Gazze’de zulüm ve katliam devam ediyor. Vicdan sahibi insanlar, ellerindeki imkânları kullanarak bir şeyler yapmaya çalışıyor. Bir yerde zulüm devam ediyorsa, geri kalan hiçbir vicdan sahibi insanın rahat etmemesi gerekir.
Gazze’de, insanlıktan nasibini almamışların uyguladığı tecrit; barbarlığın en karanlık yüzünü gözler önüne seriyor. Açlık ve susuzluk, tüm dünyanın gözü önünde mazlumların ölümüne sebebiyet veriyor.
22 aydır süren zulüm ve barbarlık gece gündüz demeden devam ediyor. Yüz binden fazla insan katledildi, şehit edildi. Bakmayın öyle resmi rakamlarla açıklanan sayılara… Resmi rakamlar, yalnızca bedenlerine ulaşılan şehitlerin sayısıdır. Binlerce enkazın altında on binlerce ceset hâlâ duruyor. Yaralanıp da kurtarılmayı bekleyen binlerce insanın kim bilir hangi acılarla can verdiğini asla öğrenemeyeceğiz.
Dünya şimdi de “havadan yardım kolisi fırlatmakla” meşgul! Acizliğin vardığı zirve bu olsa gerek. Bu ayıp, aslında dünyaya yeter de artar. Bir avuç siyonist Yahudi’nin kurduğu bariyerleri aşamayan dünya, öldürülen bebeklerin, kadınların, masumların acı sonunu yalnızca izlemekle yetindi. Şimdi de soykırımcılar, işledikleri vahşeti “havadan görüntüleme” izni vererek, onurumuzun nasıl yerlere serildiğini göstermek istiyor.
Yapılan yardımlara dair bir eleştirim yok. Nasıl ulaşabiliyorsa öyle ulaştırılsın; ancak zalimin kurduğu bariyerlerin arkasında masumların feryadı Arş’ı titretiyorsa, o bariyerler yerle bir edilmeliydi! İzzet, şeref ve onurlu duruş bunu gerektiriyor(du).

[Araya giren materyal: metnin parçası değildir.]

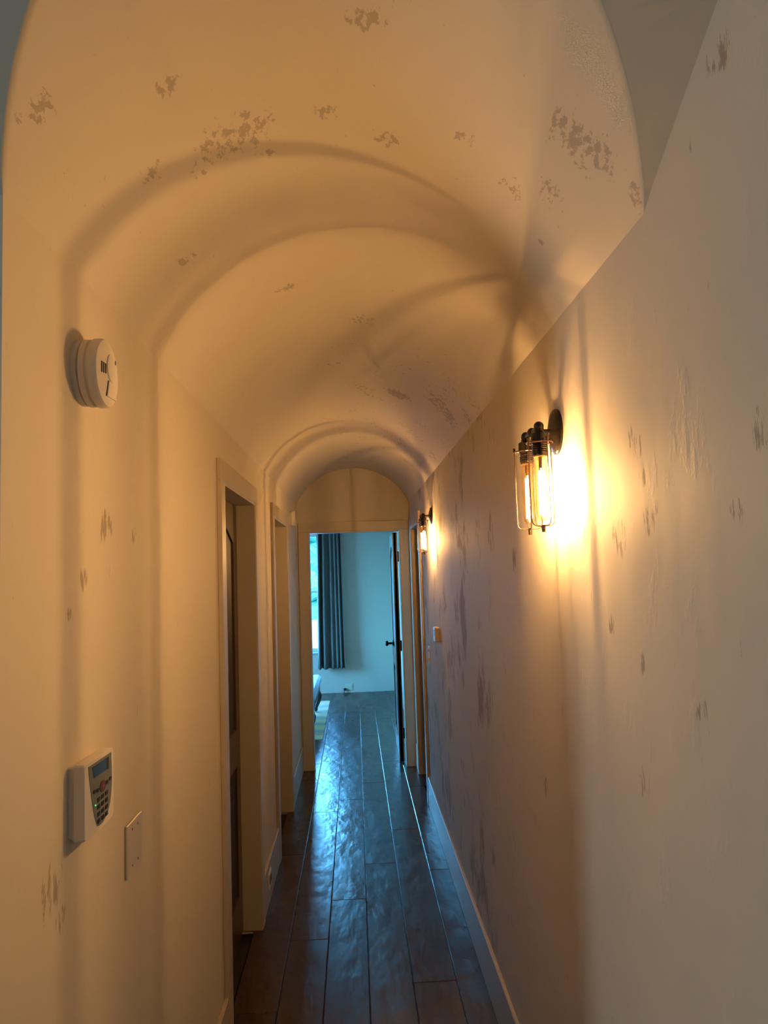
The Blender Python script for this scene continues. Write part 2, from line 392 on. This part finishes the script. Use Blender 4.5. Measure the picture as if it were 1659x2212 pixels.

Bu onurlu ve izzetli dirilişi gerçekleştirmek için, bizi kemiren hastalıkları, kuruntuları, saçmalıkları söküp atmamız gerekiyor. Birlikten güç ve kuvvet doğar. Asıl kurtuluş, birlikte hareket etmekten geçer. Dün olduğu gibi, bugün de vicdan sahibi insanlarla kenetlenip dik ve diri durmalıyız. Unutmayalım ki, birlikte haykırmak zalim için sura üflemek gibidir. Onun kıyametini koparacak yegâne güç, birlik ve beraberlik içinde yürümemizdir. O zaman imkânlar da çoğalır, ithamlar da son bulur.
Geçen hafta cumartesi günü İstanbul’da yapılan Gazze mitingini TV’ler canlı yayınladı, haber bültenlerinde defalarca gösterildi. Gazeteler ve haber siteleri birinci sıradan verdi.
Bir gün sonra, Pazar günü Ankara’da yapılan Gazze mitingini ise çok az medya organı gördü. Belki bir iki medya kuruluşu dışında hiçbiri değinmedi bile. Sosyal medya olmasaydı, Ankara’da on binlerin yürüyüşünü kimse bilmeyecekti.
Zulmün bitmesi için önce kendimizi –tabiri caizse– “resetlememiz” lazım.
Önce sinelerdeki ihtirasın, çifte standardın, hasedin, kinin ve çürümüşlüğün ortadan kalkması gerek!
O zaman inanın, zafer çok yakın olacak.
Yeter ki bu meseleyi ciddiye alalım ve gereğini yapalım!